On July 9, 1964, the Indonesian Department of Justice officially registered the Bible Students Association, a legal corporation used by Jehovah’s Witnesses. But before the brothers could enjoy full religious freedom, they needed to be registered with the Department of Religious Affairs. This agency took advice from the Directorate General of Christian Community Guidance, which was staffed by hard-line Protestants who were implacably opposed to Jehovah’s Witnesses.

One day a brother met a senior official who worked closely with the Minister of Religious Affairs. The two men discovered that they came from the same village, so they enjoyed an animated discussion in their native dialect. When the brother told the official about the problems that the Witnesses were having with the Directorate General of Christian Community Guidance,  the official arranged for three brothers to meet directly with the minister, a congenial and sympathetic Muslim. On May 11, 1968, the minister issued an official decree recognizing Jehovah’s Witnesses as a religion and confirming their right to carry out their work in Indonesia.

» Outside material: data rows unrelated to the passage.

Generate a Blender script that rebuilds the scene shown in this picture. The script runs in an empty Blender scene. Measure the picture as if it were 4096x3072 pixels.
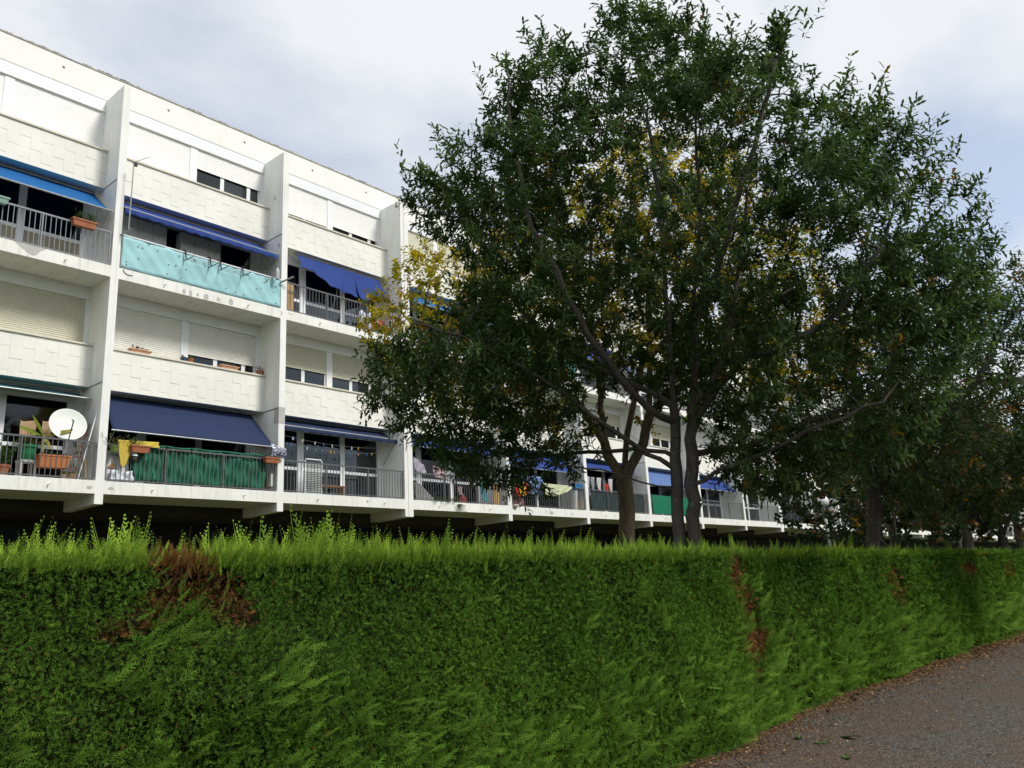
import bpy, math, random
import numpy as np
from math import sin, cos, pi, radians

S = bpy.context.scene
# ------------------------------------------------------------------ camera
F_PX, PITCH, ROLL, YAW = 3278.74, radians(13.863), radians(2.899), radians(49.865)
cam = bpy.data.objects.new("camera", bpy.data.cameras.new("camera"))
S.collection.objects.link(cam)
cam.data.sensor_width = 36.0
cam.data.lens = 36.0 * F_PX / 4096.0
cam.data.clip_start, cam.data.clip_end = 0.05, 2000
_f = np.array([sin(YAW) * cos(PITCH), cos(YAW) * cos(PITCH), sin(PITCH)])
_r = np.array([cos(YAW), -sin(YAW), 0.0]); _u = np.cross(_r, _f)
_r2 = _r * cos(ROLL) - _u * sin(ROLL); _u2 = _r * sin(ROLL) + _u * cos(ROLL)
from mathutils import Matrix, Vector
cam.matrix_world = Matrix(((_r2[0], _u2[0], -_f[0], 0), (_r2[1], _u2[1], -_f[1], 0), (_r2[2], _u2[2], -_f[2], 1.6), (0, 0, 0, 1)))
S.camera = cam

# ------------------------------------------------------------------ daylight
SUN_EL, SUN_AZ = radians(44), radians(163)      # azimuth from +Y towards +X
W = bpy.data.worlds.new("World"); S.world = W; W.use_nodes = True
nt = W.node_tree; nt.nodes.clear()
def N(tree, kind, **kw):
    n = tree.nodes.new(kind)
    for k, v in kw.items():
        if k in n.inputs: n.inputs[k].default_value = v
        else: setattr(n, k, v)
    return n
out = N(nt, "ShaderNodeOutputWorld"); bg = N(nt, "ShaderNodeBackground"); bg.inputs["Strength"].default_value = 0.125
sky = N(nt, "ShaderNodeTexSky"); sky.sky_type = 'NISHITA'; sky.sun_disc = False
sky.sun_elevation, sky.sun_rotation = SUN_EL, SUN_AZ
sky.air_density, sky.dust_density, sky.ozone_density = 1.0, 0.6, 1.0
tc = N(nt, "ShaderNodeTexCoord"); sep = N(nt, "ShaderNodeSeparateXYZ"); nt.links.new(tc.outputs["Generated"], sep.inputs[0])
zc = N(nt, "ShaderNodeMath", operation='MAXIMUM'); zc.inputs[1].default_value = 0.0; nt.links.new(sep.outputs[2], zc.inputs[0])
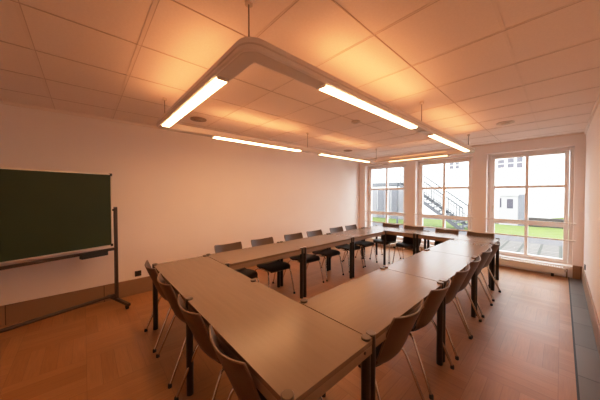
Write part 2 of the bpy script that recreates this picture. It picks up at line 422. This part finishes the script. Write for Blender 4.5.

The senior official also volunteered to bypass the Directorate General of Christian Community Guidance so that foreign Witnesses could obtain missionary visas. With the help of this fair-minded administrator, 64 missionaries were admitted to Indonesia over the next few years.

By 1968, about 300 missionaries and special pioneers and more than 1,200 publishers were carrying the good news to every corner of Indonesia. The missionaries gave valuable training to the local brothers. This helped speed up their spiritual progress. The training was timely because storm clouds of persecution were swiftly approaching.

A “Christmas Gift” for the Clergy

In 1974, the Directorate General of Christian Community Guidance resumed its long-running campaign to ban Jehovah’s Witnesses. The director general of that department wrote to each regional office of the Department of Religious Affairs, falsely claiming that Jehovah’s Witnesses were not legally recognized. He urged local officials to act against the Witnesses whenever they caused them “difficulties”—a thinly disguised invitation to persecute Jehovah’s people. Most officials ignored the direction. But others seized the opportunity to ban the meetings and the house-to-house preaching.

On December 24, 1976, a newspaper announced the ban on Jehovah’s Witnesses

 Around the same time, the World Council of Churches (WCC) was planning to hold an international assembly in Jakarta, a move that local Muslims viewed as provocative and aggressive. Because religious tensions were escalating, the WCC canceled the assembly. However, Christian proselytizing had become a hot issue, and many politicians were nervous. Predictably, the clergy tried to blame Jehovah’s Witnesses by loudly complaining about their preaching activities. This caused more officials to view the Witnesses in a negative light.

In December 1975, with religious tensions still increasing, Indonesia invaded East Timor (now Timor-Leste), a former Portuguese colony. Seven months later, East Timor was annexed, fueling patriotic fervor throughout the nation. The brothers remained politically neutral and refused to engage in military service or salute the flag, a stand that aroused the ire of senior military commanders. (Matt. 4:10; John 18:36) Moving in for the kill, the clergy clamored for the government to act against the Witnesses. Finally, in mid-December 1976, the clergy received their “Christmas gift”—the government announced that Jehovah’s Witnesses were banned.